### Data provided
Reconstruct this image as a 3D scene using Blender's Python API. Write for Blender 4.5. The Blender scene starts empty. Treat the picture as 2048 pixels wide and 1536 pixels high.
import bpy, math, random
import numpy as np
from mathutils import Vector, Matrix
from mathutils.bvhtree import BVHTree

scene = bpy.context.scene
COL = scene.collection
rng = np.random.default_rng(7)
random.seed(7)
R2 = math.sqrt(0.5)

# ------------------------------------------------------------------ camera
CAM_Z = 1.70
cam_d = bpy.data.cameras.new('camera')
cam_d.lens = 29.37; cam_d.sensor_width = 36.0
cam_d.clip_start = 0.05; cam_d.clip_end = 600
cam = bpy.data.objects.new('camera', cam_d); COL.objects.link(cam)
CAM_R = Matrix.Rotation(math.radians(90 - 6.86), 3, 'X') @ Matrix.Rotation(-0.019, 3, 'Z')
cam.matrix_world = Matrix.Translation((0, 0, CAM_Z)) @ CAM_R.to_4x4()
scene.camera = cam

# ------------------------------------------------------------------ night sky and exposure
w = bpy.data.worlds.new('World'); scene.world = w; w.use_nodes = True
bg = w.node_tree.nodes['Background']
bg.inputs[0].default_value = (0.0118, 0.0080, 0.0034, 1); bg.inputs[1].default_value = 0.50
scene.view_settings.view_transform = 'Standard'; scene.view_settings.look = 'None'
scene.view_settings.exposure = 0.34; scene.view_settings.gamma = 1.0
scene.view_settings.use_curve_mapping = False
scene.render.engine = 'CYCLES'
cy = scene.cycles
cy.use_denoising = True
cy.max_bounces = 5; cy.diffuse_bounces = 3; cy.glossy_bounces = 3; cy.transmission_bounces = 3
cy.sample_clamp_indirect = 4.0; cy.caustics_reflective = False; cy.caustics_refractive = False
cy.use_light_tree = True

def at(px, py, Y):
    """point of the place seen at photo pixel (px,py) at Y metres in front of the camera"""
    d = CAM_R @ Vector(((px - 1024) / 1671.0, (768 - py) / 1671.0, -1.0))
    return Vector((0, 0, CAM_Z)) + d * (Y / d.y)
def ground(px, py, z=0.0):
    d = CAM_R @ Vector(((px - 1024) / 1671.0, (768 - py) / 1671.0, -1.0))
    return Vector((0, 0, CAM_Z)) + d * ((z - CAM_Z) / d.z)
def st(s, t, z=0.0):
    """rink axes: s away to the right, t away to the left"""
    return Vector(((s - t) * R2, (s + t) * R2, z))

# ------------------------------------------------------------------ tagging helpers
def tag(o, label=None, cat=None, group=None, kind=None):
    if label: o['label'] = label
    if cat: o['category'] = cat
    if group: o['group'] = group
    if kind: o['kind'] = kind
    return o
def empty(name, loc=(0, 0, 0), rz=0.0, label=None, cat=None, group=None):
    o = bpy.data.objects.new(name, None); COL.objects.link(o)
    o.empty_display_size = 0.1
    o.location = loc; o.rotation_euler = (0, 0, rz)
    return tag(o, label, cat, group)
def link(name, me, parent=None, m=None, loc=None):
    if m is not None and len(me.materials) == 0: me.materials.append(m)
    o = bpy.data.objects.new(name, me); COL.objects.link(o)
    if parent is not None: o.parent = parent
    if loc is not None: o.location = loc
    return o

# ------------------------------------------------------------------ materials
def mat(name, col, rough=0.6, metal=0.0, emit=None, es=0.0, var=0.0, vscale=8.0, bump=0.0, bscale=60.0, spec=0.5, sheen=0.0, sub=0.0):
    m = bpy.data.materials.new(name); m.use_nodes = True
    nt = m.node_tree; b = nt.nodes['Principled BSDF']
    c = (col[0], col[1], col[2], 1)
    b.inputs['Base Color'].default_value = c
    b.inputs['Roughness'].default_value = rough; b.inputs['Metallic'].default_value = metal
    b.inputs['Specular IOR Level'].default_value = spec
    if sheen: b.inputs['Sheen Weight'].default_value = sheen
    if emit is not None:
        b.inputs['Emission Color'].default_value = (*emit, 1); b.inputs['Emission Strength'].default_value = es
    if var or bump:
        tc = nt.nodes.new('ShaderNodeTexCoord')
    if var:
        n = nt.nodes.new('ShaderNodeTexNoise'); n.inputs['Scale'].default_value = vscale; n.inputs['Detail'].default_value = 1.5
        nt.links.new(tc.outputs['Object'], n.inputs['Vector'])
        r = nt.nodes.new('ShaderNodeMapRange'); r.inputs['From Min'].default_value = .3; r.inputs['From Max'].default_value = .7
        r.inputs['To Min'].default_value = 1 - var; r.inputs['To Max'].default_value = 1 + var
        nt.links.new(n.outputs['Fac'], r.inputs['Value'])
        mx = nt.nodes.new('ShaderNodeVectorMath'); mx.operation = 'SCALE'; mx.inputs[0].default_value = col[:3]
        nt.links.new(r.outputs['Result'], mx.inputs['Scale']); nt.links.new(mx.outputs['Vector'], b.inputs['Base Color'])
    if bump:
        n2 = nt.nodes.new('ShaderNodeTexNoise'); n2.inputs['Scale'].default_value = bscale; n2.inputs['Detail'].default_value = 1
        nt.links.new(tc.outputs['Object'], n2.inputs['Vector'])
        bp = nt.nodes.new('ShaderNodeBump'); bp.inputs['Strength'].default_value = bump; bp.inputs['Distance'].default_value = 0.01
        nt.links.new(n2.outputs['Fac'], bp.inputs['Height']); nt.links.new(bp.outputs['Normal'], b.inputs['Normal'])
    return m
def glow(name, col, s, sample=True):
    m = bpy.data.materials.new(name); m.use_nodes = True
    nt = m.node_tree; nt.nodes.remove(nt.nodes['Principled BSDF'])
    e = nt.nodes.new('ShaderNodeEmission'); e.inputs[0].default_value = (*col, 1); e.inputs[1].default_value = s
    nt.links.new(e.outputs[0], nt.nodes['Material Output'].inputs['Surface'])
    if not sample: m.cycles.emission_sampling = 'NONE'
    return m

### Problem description
Starting at the first line of the listing, retype every line up to and including the one with "R2 = math.sqrt(0.5)".

### Written response
Reconstruct this image as a 3D scene using Blender's Python API. Write for Blender 4.5. The Blender scene starts empty. Treat the picture as 2048 pixels wide and 1536 pixels high.
import bpy, math, random
import numpy as np
from mathutils import Vector, Matrix
from mathutils.bvhtree import BVHTree

scene = bpy.context.scene
COL = scene.collection
rng = np.random.default_rng(7)
random.seed(7)
R2 = math.sqrt(0.5)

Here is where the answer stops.